Bref, en dépit de tant de restrictions, le principe dont le livre d'Adam Smith paraît consacrer le triomphe, c'est le principe de l'identité naturelle des intérêts. La

<< Richesse des Nations » ne doit être considérée, d'ailleurs, ni comme un livre utopique, ni comme un livre révolutionnaire. Contemporain de la proclamation de l'indépendance américaine, c'est à peine si l'ouvrage devance de quelques années les opinions moyennes d'un ami des réformes possibles et nécessaires pour l'Angleterre du XVIIIe siècle : quiconque réfléchit va y retrouver les idées que, sous la pression des circonstances historiques, avec la collaboration tacite et permanente de toutes les intelligences, il a déjà commencé de former.
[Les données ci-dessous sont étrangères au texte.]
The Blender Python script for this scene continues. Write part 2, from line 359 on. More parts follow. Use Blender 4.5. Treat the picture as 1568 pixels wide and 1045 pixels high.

Tel, entre tous, Bentham. « Le docteur Smith, avec qui je suis en relations intimes, lui écrit d'Édimbourg, en 1784, son ami Schwediaur, est notre homme » 70. Bentham est, à dater de 1780, l'ami intime, l'hôte périodique, de lord Shelburne : or, lord Shelburne qui, depuis vingt années, est l'ami d'Adam Smith et de Morellet ", est le premier homme d'État anglais à ébaucher, dans son court ministère de 1782, la nouvelle politique du libéralisme commercial 72; et c'est vers la même époque que Bentham semble avoir porté son attention, jusqu'alors absorbée par le problème purement juridique, vers le problème économique. Si l'on avait encore besoin de comprendre pour quelles raisons, vers cette époque, chez les théoriciens de la doctrine nouvelle, le principe de l'identité des intérêts prédomine, invinciblement, sur l'idée confuse qu'il existe des divergences naturelles d'intérêts, il suffirait de lire, à côté de l'ouvrage écrit par le maître, les opuscules économiques de son disciple Bentham.